## Work required
Give back, exactly as it appears, the run of lines opening with the one containing "pbush('dark ferny growth" and closing with the one containing "pbush('dim brambles left". Nothing outside that run should appear.

— START Stored data —

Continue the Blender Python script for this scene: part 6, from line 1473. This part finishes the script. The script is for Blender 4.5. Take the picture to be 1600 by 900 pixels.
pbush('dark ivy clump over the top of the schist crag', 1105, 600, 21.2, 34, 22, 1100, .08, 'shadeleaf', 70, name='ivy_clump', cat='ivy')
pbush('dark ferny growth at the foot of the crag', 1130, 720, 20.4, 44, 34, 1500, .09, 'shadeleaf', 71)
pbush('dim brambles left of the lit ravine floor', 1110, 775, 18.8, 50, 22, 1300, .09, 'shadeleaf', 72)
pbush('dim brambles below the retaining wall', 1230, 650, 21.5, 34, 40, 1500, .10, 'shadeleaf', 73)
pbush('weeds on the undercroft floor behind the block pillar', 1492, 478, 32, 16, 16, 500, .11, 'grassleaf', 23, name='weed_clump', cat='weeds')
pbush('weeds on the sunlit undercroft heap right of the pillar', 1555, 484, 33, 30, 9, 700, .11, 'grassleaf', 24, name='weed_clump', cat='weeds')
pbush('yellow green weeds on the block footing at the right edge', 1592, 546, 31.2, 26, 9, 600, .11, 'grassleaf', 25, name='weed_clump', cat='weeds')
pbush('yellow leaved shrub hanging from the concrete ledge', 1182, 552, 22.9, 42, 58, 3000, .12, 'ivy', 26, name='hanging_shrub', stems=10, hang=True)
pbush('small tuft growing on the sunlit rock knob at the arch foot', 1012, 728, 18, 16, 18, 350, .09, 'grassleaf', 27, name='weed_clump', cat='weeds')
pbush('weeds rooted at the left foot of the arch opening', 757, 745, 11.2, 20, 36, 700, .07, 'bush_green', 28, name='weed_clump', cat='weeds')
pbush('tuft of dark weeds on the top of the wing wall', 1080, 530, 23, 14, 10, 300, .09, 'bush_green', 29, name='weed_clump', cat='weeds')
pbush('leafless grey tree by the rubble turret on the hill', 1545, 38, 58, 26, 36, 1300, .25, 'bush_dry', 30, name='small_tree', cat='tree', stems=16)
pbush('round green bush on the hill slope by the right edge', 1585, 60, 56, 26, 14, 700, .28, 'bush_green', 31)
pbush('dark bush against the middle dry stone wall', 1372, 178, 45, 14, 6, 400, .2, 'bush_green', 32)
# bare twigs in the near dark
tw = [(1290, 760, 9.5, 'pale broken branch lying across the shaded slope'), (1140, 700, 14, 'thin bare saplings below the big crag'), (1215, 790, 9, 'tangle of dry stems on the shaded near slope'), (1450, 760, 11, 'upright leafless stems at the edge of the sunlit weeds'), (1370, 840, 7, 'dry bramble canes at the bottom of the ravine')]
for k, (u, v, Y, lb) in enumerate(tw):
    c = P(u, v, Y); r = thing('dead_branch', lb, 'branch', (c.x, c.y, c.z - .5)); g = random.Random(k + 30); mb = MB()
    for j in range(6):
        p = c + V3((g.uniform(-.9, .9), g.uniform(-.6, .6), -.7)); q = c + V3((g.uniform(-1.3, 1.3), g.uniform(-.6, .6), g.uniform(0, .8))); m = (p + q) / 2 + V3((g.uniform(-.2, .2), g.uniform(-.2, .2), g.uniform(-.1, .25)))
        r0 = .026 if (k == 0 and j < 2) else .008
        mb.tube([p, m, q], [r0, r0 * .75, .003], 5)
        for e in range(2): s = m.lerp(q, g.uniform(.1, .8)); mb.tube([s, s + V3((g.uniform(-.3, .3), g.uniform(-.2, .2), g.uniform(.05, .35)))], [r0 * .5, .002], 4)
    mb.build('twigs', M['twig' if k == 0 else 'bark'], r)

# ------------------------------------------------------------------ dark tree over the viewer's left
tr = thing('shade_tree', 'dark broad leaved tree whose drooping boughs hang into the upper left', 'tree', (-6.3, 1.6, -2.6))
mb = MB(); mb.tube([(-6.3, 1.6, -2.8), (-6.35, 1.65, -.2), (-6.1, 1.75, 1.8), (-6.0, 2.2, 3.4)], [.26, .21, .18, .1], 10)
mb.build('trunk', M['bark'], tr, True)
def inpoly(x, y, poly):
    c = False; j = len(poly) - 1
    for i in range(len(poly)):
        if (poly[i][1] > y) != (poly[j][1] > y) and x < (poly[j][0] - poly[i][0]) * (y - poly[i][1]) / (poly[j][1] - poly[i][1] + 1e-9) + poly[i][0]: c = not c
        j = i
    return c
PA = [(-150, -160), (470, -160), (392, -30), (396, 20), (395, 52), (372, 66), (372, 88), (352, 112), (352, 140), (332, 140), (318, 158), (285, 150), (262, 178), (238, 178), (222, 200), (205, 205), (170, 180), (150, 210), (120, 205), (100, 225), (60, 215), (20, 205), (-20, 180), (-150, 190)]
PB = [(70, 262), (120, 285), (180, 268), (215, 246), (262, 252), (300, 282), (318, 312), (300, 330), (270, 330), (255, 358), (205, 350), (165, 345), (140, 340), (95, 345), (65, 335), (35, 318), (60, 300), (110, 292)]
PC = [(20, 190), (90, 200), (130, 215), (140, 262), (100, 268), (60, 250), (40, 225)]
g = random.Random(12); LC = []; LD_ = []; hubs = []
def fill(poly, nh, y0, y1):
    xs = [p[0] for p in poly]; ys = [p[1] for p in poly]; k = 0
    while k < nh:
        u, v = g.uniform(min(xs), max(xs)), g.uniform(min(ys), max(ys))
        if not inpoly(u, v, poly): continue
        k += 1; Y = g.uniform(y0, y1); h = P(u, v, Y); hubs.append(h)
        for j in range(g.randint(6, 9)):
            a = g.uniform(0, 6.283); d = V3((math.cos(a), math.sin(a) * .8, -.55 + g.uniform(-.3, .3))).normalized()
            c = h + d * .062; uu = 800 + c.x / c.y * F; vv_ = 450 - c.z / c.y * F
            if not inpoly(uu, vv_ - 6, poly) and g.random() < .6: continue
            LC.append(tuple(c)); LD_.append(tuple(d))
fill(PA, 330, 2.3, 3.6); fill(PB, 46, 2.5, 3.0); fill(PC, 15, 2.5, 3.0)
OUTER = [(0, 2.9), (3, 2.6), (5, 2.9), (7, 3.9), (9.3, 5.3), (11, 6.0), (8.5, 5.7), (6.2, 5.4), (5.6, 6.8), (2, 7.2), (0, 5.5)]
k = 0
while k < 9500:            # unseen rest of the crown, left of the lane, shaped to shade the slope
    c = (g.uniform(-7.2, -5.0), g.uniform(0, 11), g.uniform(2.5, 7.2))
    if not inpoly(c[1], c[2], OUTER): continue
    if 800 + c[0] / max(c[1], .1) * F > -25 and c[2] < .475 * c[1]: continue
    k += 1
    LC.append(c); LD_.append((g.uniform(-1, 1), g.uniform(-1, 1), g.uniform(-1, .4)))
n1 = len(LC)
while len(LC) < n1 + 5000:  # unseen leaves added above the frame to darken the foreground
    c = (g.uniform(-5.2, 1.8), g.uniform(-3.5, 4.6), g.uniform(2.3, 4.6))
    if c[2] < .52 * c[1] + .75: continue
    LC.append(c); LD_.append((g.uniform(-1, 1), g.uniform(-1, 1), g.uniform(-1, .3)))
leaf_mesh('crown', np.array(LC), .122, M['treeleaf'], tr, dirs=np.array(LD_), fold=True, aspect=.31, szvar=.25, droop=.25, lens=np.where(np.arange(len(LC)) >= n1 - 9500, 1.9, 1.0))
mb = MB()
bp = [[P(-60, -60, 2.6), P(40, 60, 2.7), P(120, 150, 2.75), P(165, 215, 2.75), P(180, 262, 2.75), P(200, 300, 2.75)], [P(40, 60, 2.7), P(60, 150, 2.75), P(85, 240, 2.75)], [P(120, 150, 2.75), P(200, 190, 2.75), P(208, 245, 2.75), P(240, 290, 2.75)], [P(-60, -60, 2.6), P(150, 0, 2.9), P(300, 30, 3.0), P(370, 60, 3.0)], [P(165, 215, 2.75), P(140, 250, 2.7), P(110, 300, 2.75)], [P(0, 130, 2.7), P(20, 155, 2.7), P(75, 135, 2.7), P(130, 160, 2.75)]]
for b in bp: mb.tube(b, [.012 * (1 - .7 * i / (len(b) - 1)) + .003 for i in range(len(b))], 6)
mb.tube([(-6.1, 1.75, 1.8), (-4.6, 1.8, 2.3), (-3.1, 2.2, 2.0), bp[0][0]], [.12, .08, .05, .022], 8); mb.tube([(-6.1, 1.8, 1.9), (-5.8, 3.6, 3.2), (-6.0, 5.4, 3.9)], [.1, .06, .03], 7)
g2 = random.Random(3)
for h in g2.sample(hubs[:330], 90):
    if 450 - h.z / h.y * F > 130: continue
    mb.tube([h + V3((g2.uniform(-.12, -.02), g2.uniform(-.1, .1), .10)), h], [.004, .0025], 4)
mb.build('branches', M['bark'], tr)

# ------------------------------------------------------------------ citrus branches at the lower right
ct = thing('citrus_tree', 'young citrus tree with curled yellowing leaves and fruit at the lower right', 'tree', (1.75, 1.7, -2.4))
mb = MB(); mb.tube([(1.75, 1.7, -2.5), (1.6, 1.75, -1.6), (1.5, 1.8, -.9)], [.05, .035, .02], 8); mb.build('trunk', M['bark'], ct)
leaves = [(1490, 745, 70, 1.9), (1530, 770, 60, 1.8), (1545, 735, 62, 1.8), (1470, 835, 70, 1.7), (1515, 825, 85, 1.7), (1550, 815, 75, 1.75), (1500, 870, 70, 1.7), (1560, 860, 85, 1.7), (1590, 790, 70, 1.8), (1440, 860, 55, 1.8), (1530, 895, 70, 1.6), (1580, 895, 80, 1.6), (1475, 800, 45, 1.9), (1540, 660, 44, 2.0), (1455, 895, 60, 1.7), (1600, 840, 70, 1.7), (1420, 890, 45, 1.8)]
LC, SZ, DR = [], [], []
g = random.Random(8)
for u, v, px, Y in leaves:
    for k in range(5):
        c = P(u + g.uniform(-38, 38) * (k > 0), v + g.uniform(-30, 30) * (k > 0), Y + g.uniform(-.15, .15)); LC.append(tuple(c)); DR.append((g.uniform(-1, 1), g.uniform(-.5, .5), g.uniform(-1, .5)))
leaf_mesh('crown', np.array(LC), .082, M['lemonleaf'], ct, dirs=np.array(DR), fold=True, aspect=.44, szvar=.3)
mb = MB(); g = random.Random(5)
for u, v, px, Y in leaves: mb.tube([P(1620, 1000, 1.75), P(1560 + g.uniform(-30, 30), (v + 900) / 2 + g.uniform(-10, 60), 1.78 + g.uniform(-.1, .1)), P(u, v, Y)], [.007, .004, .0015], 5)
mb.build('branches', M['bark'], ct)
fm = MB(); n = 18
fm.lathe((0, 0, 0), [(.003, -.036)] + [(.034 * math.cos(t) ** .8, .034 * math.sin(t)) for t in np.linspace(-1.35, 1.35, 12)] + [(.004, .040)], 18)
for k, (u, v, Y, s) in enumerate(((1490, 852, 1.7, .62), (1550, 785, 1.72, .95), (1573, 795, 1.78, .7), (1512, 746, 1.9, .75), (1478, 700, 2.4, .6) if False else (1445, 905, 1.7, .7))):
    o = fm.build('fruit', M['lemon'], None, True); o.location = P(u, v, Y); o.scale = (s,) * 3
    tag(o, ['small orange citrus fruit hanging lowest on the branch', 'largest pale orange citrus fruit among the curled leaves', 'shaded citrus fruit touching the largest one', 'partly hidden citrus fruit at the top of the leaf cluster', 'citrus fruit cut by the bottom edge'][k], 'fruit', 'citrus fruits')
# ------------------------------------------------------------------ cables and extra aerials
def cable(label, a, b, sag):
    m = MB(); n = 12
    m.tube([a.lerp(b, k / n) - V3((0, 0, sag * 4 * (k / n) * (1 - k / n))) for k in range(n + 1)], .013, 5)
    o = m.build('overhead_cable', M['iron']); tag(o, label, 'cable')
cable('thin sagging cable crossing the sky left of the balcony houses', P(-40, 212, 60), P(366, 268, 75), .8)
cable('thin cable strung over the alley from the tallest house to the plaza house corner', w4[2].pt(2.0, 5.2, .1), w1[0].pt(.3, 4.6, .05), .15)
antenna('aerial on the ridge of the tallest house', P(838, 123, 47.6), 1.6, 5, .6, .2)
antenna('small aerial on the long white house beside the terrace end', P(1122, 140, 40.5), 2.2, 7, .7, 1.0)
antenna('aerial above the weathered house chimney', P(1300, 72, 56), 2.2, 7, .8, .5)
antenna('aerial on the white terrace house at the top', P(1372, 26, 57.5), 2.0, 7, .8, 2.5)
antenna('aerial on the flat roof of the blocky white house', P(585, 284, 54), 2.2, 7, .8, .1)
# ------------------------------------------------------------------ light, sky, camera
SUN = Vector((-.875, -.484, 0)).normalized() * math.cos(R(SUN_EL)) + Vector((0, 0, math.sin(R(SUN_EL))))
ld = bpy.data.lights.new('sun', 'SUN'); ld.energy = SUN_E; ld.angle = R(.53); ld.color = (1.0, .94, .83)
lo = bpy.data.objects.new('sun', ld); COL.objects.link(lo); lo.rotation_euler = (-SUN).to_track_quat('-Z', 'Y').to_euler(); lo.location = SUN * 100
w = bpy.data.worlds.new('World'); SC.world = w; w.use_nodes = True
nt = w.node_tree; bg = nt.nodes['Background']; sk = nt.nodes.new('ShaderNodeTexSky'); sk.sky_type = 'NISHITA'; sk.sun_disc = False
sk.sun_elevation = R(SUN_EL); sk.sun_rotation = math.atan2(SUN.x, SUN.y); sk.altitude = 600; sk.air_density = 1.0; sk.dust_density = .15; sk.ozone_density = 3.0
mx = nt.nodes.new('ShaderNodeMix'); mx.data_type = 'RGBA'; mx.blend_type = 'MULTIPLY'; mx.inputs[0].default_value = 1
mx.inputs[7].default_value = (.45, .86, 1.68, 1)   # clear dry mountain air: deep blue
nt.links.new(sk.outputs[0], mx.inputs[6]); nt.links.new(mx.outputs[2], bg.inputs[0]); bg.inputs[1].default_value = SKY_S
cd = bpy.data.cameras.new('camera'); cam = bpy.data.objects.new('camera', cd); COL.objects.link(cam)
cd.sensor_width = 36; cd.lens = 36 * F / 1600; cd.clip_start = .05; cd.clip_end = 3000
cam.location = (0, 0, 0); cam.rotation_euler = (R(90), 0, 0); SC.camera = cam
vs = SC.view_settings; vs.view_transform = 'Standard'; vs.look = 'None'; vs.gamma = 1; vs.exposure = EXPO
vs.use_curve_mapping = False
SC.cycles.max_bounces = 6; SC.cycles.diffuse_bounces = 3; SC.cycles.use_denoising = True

— END Stored data —

## Final result
pbush('dark ferny growth at the foot of the crag', 1130, 720, 20.4, 44, 34, 1500, .09, 'shadeleaf', 71)
pbush('dim brambles left of the lit ravine floor', 1110, 775, 18.8, 50, 22, 1300, .09, 'shadeleaf', 72)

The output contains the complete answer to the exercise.